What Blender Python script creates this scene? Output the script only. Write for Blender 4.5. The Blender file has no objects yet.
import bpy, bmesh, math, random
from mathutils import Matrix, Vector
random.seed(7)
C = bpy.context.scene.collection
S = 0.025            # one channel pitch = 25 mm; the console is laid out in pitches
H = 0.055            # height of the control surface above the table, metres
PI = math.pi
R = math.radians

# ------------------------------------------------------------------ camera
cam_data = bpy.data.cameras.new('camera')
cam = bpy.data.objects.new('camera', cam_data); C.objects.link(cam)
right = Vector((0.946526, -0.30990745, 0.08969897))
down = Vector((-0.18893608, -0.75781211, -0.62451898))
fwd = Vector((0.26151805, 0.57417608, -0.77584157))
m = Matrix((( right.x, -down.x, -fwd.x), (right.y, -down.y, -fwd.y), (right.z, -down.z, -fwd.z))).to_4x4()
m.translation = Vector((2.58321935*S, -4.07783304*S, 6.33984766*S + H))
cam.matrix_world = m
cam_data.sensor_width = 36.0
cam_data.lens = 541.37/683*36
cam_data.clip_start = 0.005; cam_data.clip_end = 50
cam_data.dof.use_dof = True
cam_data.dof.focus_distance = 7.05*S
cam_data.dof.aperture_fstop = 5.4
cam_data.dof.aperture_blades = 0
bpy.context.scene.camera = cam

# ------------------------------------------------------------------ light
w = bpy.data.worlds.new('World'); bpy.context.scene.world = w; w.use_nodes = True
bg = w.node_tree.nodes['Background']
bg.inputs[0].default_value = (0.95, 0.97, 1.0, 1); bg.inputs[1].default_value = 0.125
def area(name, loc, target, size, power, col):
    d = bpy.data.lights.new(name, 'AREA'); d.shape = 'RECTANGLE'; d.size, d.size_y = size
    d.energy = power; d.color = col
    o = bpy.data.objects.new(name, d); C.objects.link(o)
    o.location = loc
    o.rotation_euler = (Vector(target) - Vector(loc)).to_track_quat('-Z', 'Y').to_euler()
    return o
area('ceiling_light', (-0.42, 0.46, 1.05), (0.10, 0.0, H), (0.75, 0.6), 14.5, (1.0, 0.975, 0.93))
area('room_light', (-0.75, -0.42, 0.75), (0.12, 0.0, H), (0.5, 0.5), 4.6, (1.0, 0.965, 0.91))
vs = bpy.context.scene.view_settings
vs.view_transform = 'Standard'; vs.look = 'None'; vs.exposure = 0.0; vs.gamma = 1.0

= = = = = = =

● TO DO: Extract from the data every line where "scene" shows up.

● RESPONSE TO THIS EXERCISE:
What Blender Python script creates this scene? Output the script only. Write for Blender 4.5. The Blender file has no objects yet.
C = bpy.context.scene.collection
bpy.context.scene.camera = cam
w = bpy.data.worlds.new('World'); bpy.context.scene.world = w; w.use_nodes = True
vs = bpy.context.scene.view_settings